Additional tools are slowly introduced throughout the adventure. For example, you will be able to plant seeds that will grow instantly, and will block the flow of water. You may get a spear that can kill on-screen enemies. There are also fans that activate switches, and an ice beam.

These tools work in tandem with an ever-increasing supply of in-game elements. Enemies are the first thing to worry about. Sharks, for example, will slumber at various points of a stage. Should a hapless fish bump into it, it will be immediately shredded into bloody guts. There are other enemies later on that are even more terrifying: carnivorous fish that actually jump out to your doom, and flying birds that'll stalk you from afar. They are all horrifying.

Additional mechanics are introduced later on. For example, there are bridges that expand and retract whenever water (or wind) passes through a special switch. There are boulders that can be freed to blog certain arterial paths. It's up to the player to figure out how to use the limited resources at hand to take advantage of all the tricks hidden in each stage.
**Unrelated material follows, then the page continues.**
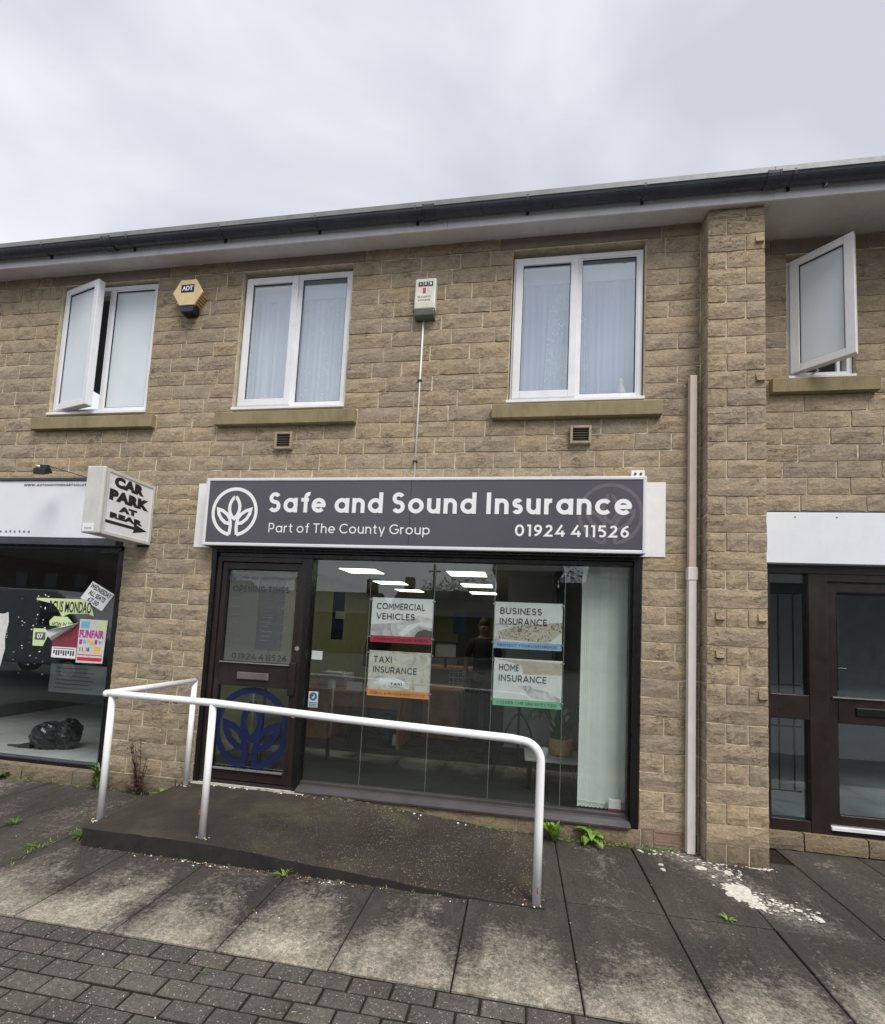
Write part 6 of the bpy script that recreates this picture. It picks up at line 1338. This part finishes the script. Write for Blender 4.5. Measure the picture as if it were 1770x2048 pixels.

Downstream Panic! requires a great deal of forethought, and masterful execution. To complete a level, players must not only have a certain amount of fish survive, but actually make it to a specific point at the bottom of the stage. For example, if a fish goes too far to the left, they will be eaten by very, very hungry sharks. The buoys at the bottom indicate the "safe zone" for fish to fall into. The requirements for how many fish must survive varies per stage, and it will range anywhere from 55 to 90. It's clear that in later levels, a few sacrifices must be made for the greater good of the troupe.

Not only is the proper placement and use of all the tools vital to one's success, timing is a huge factor. Players must consider when to leak a certain contained area, for example. Water that flows too quickly may clog a certain passage, causing an overflow that will undoubtedly mean the doom for fish. Players will discover that their fish can die in a number of ways -- a single mistake will certainly mean failure in many of the stages.

Ultimately, each of the stages relies on trial-and-error guesswork that'll frustrate many gamers. The amount of things to keep track of, and the number of gameplay elements in use, increases quite rapidly, making every stage after the tenth one quite a challenge. Puzzle gamers will welcome the brain-twisting devilry on display, while others will simply be turned off by the surprising difficulty.

Overall, we were pleasantly surprised by Downstream Panic! It certainly hasn't garnered the attention it rightfully deserves. Not only is the gameplay surprisingly deep, it is challenging. The visual presentation is superb, with fantastic execution of the art. The audio elements may be grating to some, but there are a number of cute, fun tracks that'll have players merrily bouncing to.

There's also a lot of content and replayability. There are a large number of stages, and each of them can be revisited. Within each stage are a number of difficult-to-reach coins -- getting them all while surviving the minimum requirements for success can be qutie a challenge! For even more sadistic challenge, players will try the Survival Mode, which goes through the adventure, without replenishing the player's stock of fishes. Will anyone be able to get through such a daunting challenge in one piece? Unlikely.

An Atari rep told us that Downstream Panic! may be difficult to find in stores due to low retailer demand. That's a shame, really. This is an inventive title that really takes advantage of PSP's incredible power. Yes, it's much too difficult for the average gamer. However, hardcore puzzle fanatics are going to love this daring PSP exclusive.